The task ▸ Reproduce all of the data exactly, with no line skipped.
───── Data provided ─────
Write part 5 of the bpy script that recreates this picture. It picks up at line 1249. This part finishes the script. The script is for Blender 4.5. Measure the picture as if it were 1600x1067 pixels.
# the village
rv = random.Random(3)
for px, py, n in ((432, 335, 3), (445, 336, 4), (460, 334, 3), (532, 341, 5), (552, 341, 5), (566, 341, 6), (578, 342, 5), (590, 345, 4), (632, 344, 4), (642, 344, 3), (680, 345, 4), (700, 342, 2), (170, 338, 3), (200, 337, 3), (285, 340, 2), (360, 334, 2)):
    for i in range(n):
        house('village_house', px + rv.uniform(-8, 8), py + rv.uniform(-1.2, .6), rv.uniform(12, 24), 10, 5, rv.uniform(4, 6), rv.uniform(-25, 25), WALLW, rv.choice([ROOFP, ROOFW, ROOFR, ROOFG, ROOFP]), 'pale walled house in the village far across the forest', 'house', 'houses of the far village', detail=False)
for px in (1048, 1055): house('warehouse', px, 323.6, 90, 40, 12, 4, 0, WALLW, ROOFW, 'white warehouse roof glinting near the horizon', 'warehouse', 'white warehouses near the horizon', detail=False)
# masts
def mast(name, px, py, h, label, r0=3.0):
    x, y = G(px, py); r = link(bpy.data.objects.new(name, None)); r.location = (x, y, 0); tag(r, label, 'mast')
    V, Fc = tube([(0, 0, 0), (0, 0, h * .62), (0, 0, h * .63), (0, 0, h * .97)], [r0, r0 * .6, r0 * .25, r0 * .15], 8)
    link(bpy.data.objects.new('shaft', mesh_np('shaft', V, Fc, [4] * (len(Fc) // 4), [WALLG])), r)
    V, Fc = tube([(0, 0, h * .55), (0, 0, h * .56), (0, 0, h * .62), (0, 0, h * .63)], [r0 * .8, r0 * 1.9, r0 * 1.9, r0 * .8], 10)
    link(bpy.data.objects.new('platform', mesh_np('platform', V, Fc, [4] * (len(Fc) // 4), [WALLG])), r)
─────
Task output ▸
Write part 5 of the bpy script that recreates this picture. It picks up at line 1249. This part finishes the script. The script is for Blender 4.5. Measure the picture as if it were 1600x1067 pixels.
# the village
rv = random.Random(3)
for px, py, n in ((432, 335, 3), (445, 336, 4), (460, 334, 3), (532, 341, 5), (552, 341, 5), (566, 341, 6), (578, 342, 5), (590, 345, 4), (632, 344, 4), (642, 344, 3), (680, 345, 4), (700, 342, 2), (170, 338, 3), (200, 337, 3), (285, 340, 2), (360, 334, 2)):
    for i in range(n):
        house('village_house', px + rv.uniform(-8, 8), py + rv.uniform(-1.2, .6), rv.uniform(12, 24), 10, 5, rv.uniform(4, 6), rv.uniform(-25, 25), WALLW, rv.choice([ROOFP, ROOFW, ROOFR, ROOFG, ROOFP]), 'pale walled house in the village far across the forest', 'house', 'houses of the far village', detail=False)
for px in (1048, 1055): house('warehouse', px, 323.6, 90, 40, 12, 4, 0, WALLW, ROOFW, 'white warehouse roof glinting near the horizon', 'warehouse', 'white warehouses near the horizon', detail=False)
# masts
def mast(name, px, py, h, label, r0=3.0):
    x, y = G(px, py); r = link(bpy.data.objects.new(name, None)); r.location = (x, y, 0); tag(r, label, 'mast')
    V, Fc = tube([(0, 0, 0), (0, 0, h * .62), (0, 0, h * .63), (0, 0, h * .97)], [r0, r0 * .6, r0 * .25, r0 * .15], 8)
    link(bpy.data.objects.new('shaft', mesh_np('shaft', V, Fc, [4] * (len(Fc) // 4), [WALLG])), r)
    V, Fc = tube([(0, 0, h * .55), (0, 0, h * .56), (0, 0, h * .62), (0, 0, h * .63)], [r0 * .8, r0 * 1.9, r0 * 1.9, r0 * .8], 10)
    link(bpy.data.objects.new('platform', mesh_np('platform', V, Fc, [4] * (len(Fc) // 4), [WALLG])), r)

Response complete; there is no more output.